Temperature Is Key To Copycat Starbucks White Chocolate Mocha Sauce

Starbucks works in mysterious ways sometimes, especially when it comes to determining what beverages are seasonal and why. Nothing about the toasted white chocolate mocha, for example, particularly screams "holidays!" or even winter, unless you're associating white with snow or making the assumption that people only consume hot beverages in colder weather. Starbucks, of course,  should know better since it offers both hot and iced drinks year-round. Still, seasonal it is, so that means that if you want a white chocolate mocha when it's off the menu or merely want to cut back on an expensive Starbucks habit, you may be interested in this copycat recipe.

In order to give the drink its flavor, developer Mackenzie Ryan makes her own version of Starbucks' toasted white chocolate mocha sauce for her copycat recipe. The sauce is made from milk, white chocolate chips, and canned dulce de leche, the last ingredient giving the drink a marshmallowy "toasted" flavor that sets it apart from the regular white chocolate mocha. When you're making the syrup, Ryan cautions to keep the heat low, or medium-low at least, since otherwise the milk may scorch and the chocolate chips won't melt smoothly. Low and slow is the way to go, and don't stop stirring.

A few tweaks can turn this recipe into a regular or peppermint white chocolate mocha clone

Since canned dulce de leche is the not-so-secret ingredient that puts the "toasted" in this Starbucks-esque white chocolate mocha, you can reverse engineer an untoasted version of the drink by simply omitting the stuff. You should still watch the temperature closely, though, as there's no use crying over burned milk. With the toasted mocha, both Starbucks and Ryan opt to garnish it with red sprinkles. The chain's plain white chocolate mocha is topped with whipped cream alone, however, so this is another simple subtraction you can make.
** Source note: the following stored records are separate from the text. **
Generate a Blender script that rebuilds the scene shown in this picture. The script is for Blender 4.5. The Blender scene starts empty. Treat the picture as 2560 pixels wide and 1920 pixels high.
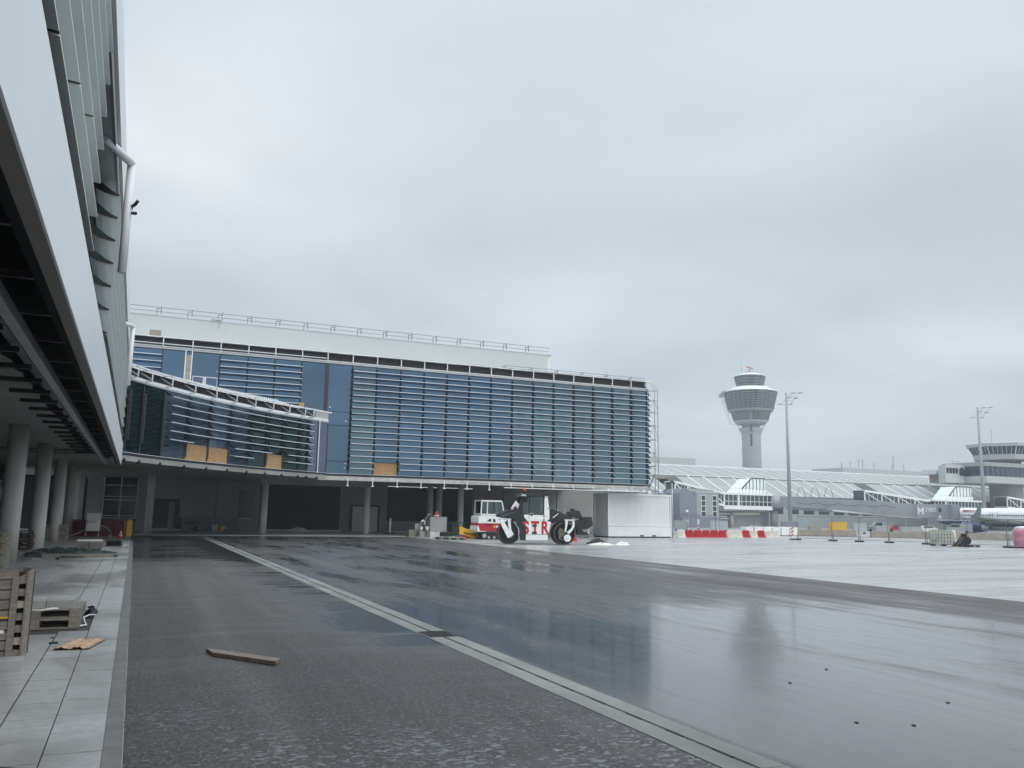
import bpy, math, random
from mathutils import Vector, Matrix
random.seed(7)
R = math.radians
S = bpy.context.scene
C = S.collection
# ------------------------------------------------------------ camera, world, sun, exposure
cd = bpy.data.cameras.new('camera'); cam = bpy.data.objects.new('camera', cd); C.objects.link(cam)
cd.sensor_width = 36; cd.lens = 36 * 2100 / 2560; cd.clip_start = .05; cd.clip_end = 3000
rx = Vector((0.9137233, -0.40598146, 0.01699391)); up = Vector((-0.07764194, -0.13338778, 0.98801793)); fw = Vector((0.39885018, 0.90409444, 0.15340071))
cam.matrix_world = Matrix(((rx.x, up.x, -fw.x, 0), (rx.y, up.y, -fw.y, 0), (rx.z, up.z, -fw.z, 1.75), (0, 0, 0, 1)))
S.camera = cam
S.view_settings.view_transform = 'Standard'; S.view_settings.look = 'None'; S.view_settings.exposure = 0.06
SUN_EL, SUN_ROT = R(38), R(162)
PATCH = (.02, 1.72)
W = bpy.data.worlds.new('World'); S.world = W; W.use_nodes = True
nt = W.node_tree; N = nt.nodes; L = nt.links
for n in list(N): N.remove(n)
out = N.new('ShaderNodeOutputWorld'); bg = N.new('ShaderNodeBackground'); L.new(bg.outputs[0], out.inputs[0])
sky = N.new('ShaderNodeTexSky'); sky.sky_type = 'NISHITA'; sky.sun_disc = False; sky.sun_elevation = SUN_EL; sky.sun_rotation = SUN_ROT
tc = N.new('ShaderNodeTexCoord'); sep = N.new('ShaderNodeSeparateXYZ'); L.new(tc.outputs['Generated'], sep.inputs[0])
# cloud deck: project the view direction on to a high flat layer so the clouds flatten towards the horizon
zz = N.new('ShaderNodeMath'); zz.operation = 'MAXIMUM'; zz.inputs[1].default_value = 0.0; L.new(sep.outputs[2], zz.inputs[0])
za = N.new('ShaderNodeMath'); za.operation = 'ADD'; za.inputs[1].default_value = 0.16; L.new(zz.outputs[0], za.inputs[0])
dx = N.new('ShaderNodeMath'); dx.operation = 'DIVIDE'; L.new(sep.outputs[0], dx.inputs[0]); L.new(za.outputs[0], dx.inputs[1])
dy = N.new('ShaderNodeMath'); dy.operation = 'DIVIDE'; L.new(sep.outputs[1], dy.inputs[0]); L.new(za.outputs[0], dy.inputs[1])
cmb = N.new('ShaderNodeCombineXYZ'); L.new(dx.outputs[0], cmb.inputs[0]); L.new(dy.outputs[0], cmb.inputs[1])
nz = N.new('ShaderNodeTexNoise'); nz.inputs['Scale'].default_value = 0.85; nz.inputs['Detail'].default_value = 6; nz.inputs['Roughness'].default_value = .5; nz.inputs['Distortion'].default_value = .35
mpw = N.new('ShaderNodeMapping'); mpw.inputs['Location'].default_value = (3.1, 1.7, 0); L.new(cmb.outputs[0], mpw.inputs[0]); L.new(mpw.outputs[0], nz.inputs['Vector'])
cr = N.new('ShaderNodeValToRGB'); L.new(nz.outputs[0], cr.inputs[0])
cr.color_ramp.elements[0].position = .34; cr.color_ramp.elements[0].color = (.53, .57, .62, 1)
cr.color_ramp.elements[1].position = .68; cr.color_ramp.elements[1].color = (.68, .755, .805, 1)
# CIE-like overcast sky: brighter towards the zenith
gr = N.new('ShaderNodeMapRange'); gr.inputs[1].default_value = .60; gr.inputs[2].default_value = .92; gr.inputs[3].default_value = 1.08; gr.inputs[4].default_value = 3.6; L.new(sep.outputs[2], gr.inputs[0])
ml = N.new('ShaderNodeMix'); ml.data_type = 'RGBA'; ml.blend_type = 'MULTIPLY'; ml.inputs[0].default_value = 1; # one thinner, brighter patch of cloud
vm = N.new('ShaderNodeVectorMath'); vm.operation = 'SUBTRACT'; L.new(cmb.outputs[0], vm.inputs[0]); vm.inputs[1].default_value = (PATCH[0], PATCH[1], 0)
nb = N.new('ShaderNodeTexNoise'); nb.inputs['Scale'].default_value = 2.2; nb.inputs['Detail'].default_value = 5; L.new(cmb.outputs[0], nb.inputs['Vector'])
ln_ = N.new('ShaderNodeVectorMath'); ln_.operation = 'LENGTH'; L.new(vm.outputs[0], ln_.inputs[0])
pa = N.new('ShaderNodeMapRange'); pa.interpolation_type = 'SMOOTHSTEP'; pa.inputs[1].default_value = .75; pa.inputs[2].default_value = .05; pa.inputs[3].default_value = 0; pa.inputs[4].default_value = 1; L.new(ln_.outputs['Value'], pa.inputs[0])
pb = N.new('ShaderNodeMath'); pb.operation = 'MULTIPLY'; L.new(pa.outputs[0], pb.inputs[0]); L.new(nb.outputs[0], pb.inputs[1])
pc_ = N.new('ShaderNodeMix'); pc_.data_type = 'RGBA'; pc_.blend_type = 'MIX'; L.new(pb.outputs[0], pc_.inputs[0]); L.new(cr.outputs[0], pc_.inputs[6]); pc_.inputs[7].default_value = (.92, .965, .98, 1)
L.new(pc_.outputs[2], ml.inputs[6]); L.new(gr.outputs[0], ml.inputs[7])
sc = N.new('ShaderNodeMix'); sc.data_type = 'RGBA'; sc.blend_type = 'MULTIPLY'; sc.inputs[0].default_value = 1; L.new(sky.outputs[0], sc.inputs[6]); sc.inputs[7].default_value = (.1, .1, .1, 1)
ad = N.new('ShaderNodeMix'); ad.data_type = 'RGBA'; ad.blend_type = 'MIX'; ad.inputs[0].default_value = .93; L.new(sc.outputs[2], ad.inputs[6]); L.new(ml.outputs[2], ad.inputs[7])
L.new(ad.outputs[2], bg.inputs[0]); bg.inputs[1].default_value = 1.0
sd = bpy.data.lights.new('sun', 'SUN'); sd.energy = 1.3; sd.angle = R(50); sd.color = (1, .97, .93)
sun = bpy.data.objects.new('sun', sd); C.objects.link(sun)
d = Vector((math.sin(SUN_ROT) * math.cos(SUN_EL), math.cos(SUN_ROT) * math.cos(SUN_EL), math.sin(SUN_EL)))
sun.rotation_euler = d.to_track_quat('Z', 'Y').to_euler()

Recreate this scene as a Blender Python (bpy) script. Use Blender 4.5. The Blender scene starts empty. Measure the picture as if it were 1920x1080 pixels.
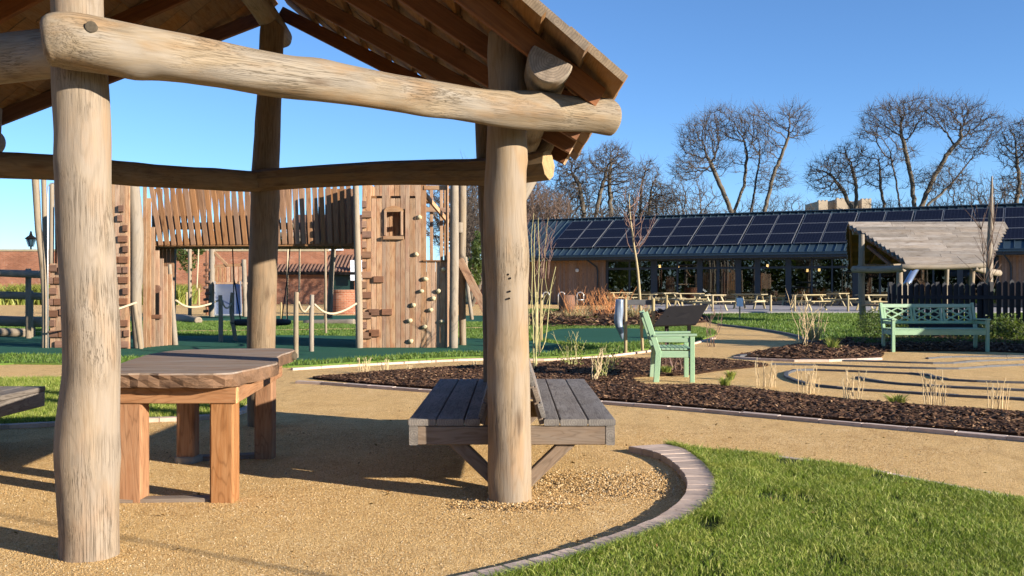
import bpy, math, random
import numpy as np
from mathutils import Vector, Matrix
from mathutils.geometry import tessellate_polygon

SC = bpy.context.scene
COL = SC.collection
R = math.radians
rnd = random.Random(7)
rs = np.random.RandomState(11)
F, CX, HY, CH = 1900.0, 960.0, 535.0, 1.3      # focal length in photo pixels, centre, horizon row, eye height in metres

# ---------------------------------------------------------------- camera, sky, sun, exposure
cam = bpy.data.cameras.new('camera')
cam.lens = 35.625; cam.sensor_width = 36; cam.shift_y = -5 / 1920
cam.clip_start = 0.05; cam.clip_end = 3000
cam.dof.use_dof = True; cam.dof.focus_distance = 6.3; cam.dof.aperture_fstop = 16.0
camo = bpy.data.objects.new('camera', cam); COL.objects.link(camo)
camo.location = (0, 0, CH); camo.rotation_euler = (R(90), 0, 0)
SC.camera = camo

SUN_EL = 15.5
SUN_AZ = 120.5           # clockwise from +Y (the viewing direction) towards +X
w = bpy.data.worlds.new('World'); SC.world = w; w.use_nodes = True
nt = w.node_tree; nt.nodes.clear()
sky = nt.nodes.new('ShaderNodeTexSky'); sky.sky_type = 'NISHITA'; sky.sun_disc = False
sky.sun_elevation = R(SUN_EL); sky.sun_rotation = R(SUN_AZ)
sky.air_density = 0.95; sky.dust_density = 0.05; sky.ozone_density = 5.2; sky.altitude = 2000
bg = nt.nodes.new('ShaderNodeBackground'); bg.inputs[1].default_value = 0.088
out = nt.nodes.new('ShaderNodeOutputWorld')
nt.links.new(sky.outputs[0], bg.inputs[0]); nt.links.new(bg.outputs[0], out.inputs[0])
sun = bpy.data.lights.new('sun', 'SUN'); sun.energy = 5.0; sun.angle = R(0.53); sun.color = (1.0, 0.89, 0.74)
suno = bpy.data.objects.new('sun', sun); COL.objects.link(suno)
sd = Vector((math.sin(R(SUN_AZ)) * math.cos(R(SUN_EL)), math.cos(R(SUN_AZ)) * math.cos(R(SUN_EL)), math.sin(R(SUN_EL))))
suno.rotation_euler = sd.to_track_quat('Z', 'Y').to_euler()
suno.location = (20, -15, 20)
vs = SC.view_settings
vs.view_transform = 'Standard'; vs.look = 'None'; vs.gamma = 1.0; vs.exposure = 1.3; vs.use_curve_mapping = False
SC.cycles.max_bounces = 8; SC.cycles.use_denoising = True

# ---------------------------------------------------------------- helpers
def P(px, py, Y):
    return Vector(((px - CX) * Y / F, Y, CH + (HY - py) * Y / F))
def G(px, py, z=0.0):
    Y = F * (CH - z) / (py - HY)
    return Vector(((px - CX) * Y / F, Y, z))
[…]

To re-fashion the drink as a peppermint white chocolate mocha, you'll need to do both addition and subtraction. Again, you'll be leaving out the dulce de leche, but when you mix the syrup with espresso, you'll add in an amount of peppermint syrup equal to the white chocolate syrup. (Well, you could tilt the balance a bit, but Starbucks typically goes 50/50.) As with the dulce de leche, commercially prepared peppermint syrup is available for purchase. Starbucks sells its own brand, but the stuff's pretty pricey (currently around $50 at Walmart), so you could go with a less expensive kind if absolute authenticity isn't essential. As for the garnish, here you'll be adorning the drink with shaved chocolate curls if you want to be just like Starbucks, although you could dress it up with crushed candy canes if you're feeling rebellious or just want to smash something.